U3A President David Parkinson at one of the North Coast Seniors Expo meetings at the Lismore Botanic Gardens.  Photo Marc Stapelberg / The Northern Star
U3A President David Parkinson at one of the North Coast Seniors Expo meetings at the Lismore Botanic Gardens. Photo Marc Stapelberg / The Northern Star Marc Stapelberg

Until public transport improves, 'older people will suffer'

PUBLIC transport is "pitiable" on the Northern Rivers, U3A president David Parkinson said.

"Until that is improved, older people will suffer," he said.

"As you get really old you don't feel inclined to drive or sometimes you can't drive."

The Community Transport Program was an option, Mr Parkinson said, but there was still a large gap to fill in our region.

The CTP was established to help people with disabilities, people living in a remote or regional area of New South Wales or people needing to use community facilities unavailable during regular public transport operating hours.

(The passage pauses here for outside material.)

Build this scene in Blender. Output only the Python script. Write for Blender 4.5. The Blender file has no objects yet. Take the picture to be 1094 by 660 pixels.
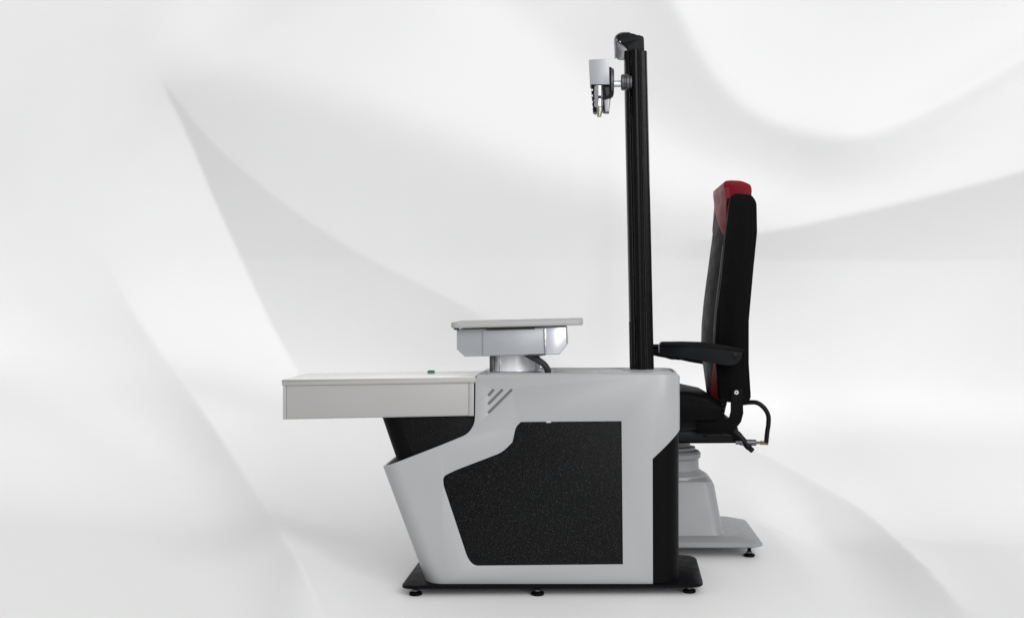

The CTP providers in our region are Northern Rivers Community Transport, servicing Lismore, Kyogle and Richmond Valley, and the Tweed, Byron and Ballina Community Transport.

Mr Parkinson is on a pension.

He believes despite rising numbers of retirees on the Northern Rivers, pensions must always be a reliable source of income.

"The whole purpose of the pension is to provide income to old people who have retired, so I believe the pension would be sufficient in years to come," he said.

"It might be tighter than it is now but it wouldn't leave old people on the bread line or below the property line."

Mr Parkinson said living off a pension came down to knowing what you could and could not afford.

"You need to make sure you have the money available for needs such as groceries, electricity, anything that's going to effect your budget," he said.

"Whether you are using a super or pension, you have a certain amount of money there and you can't afford to throw it away.

"It's difficult being a pensioner but it's something you have to be prepared for."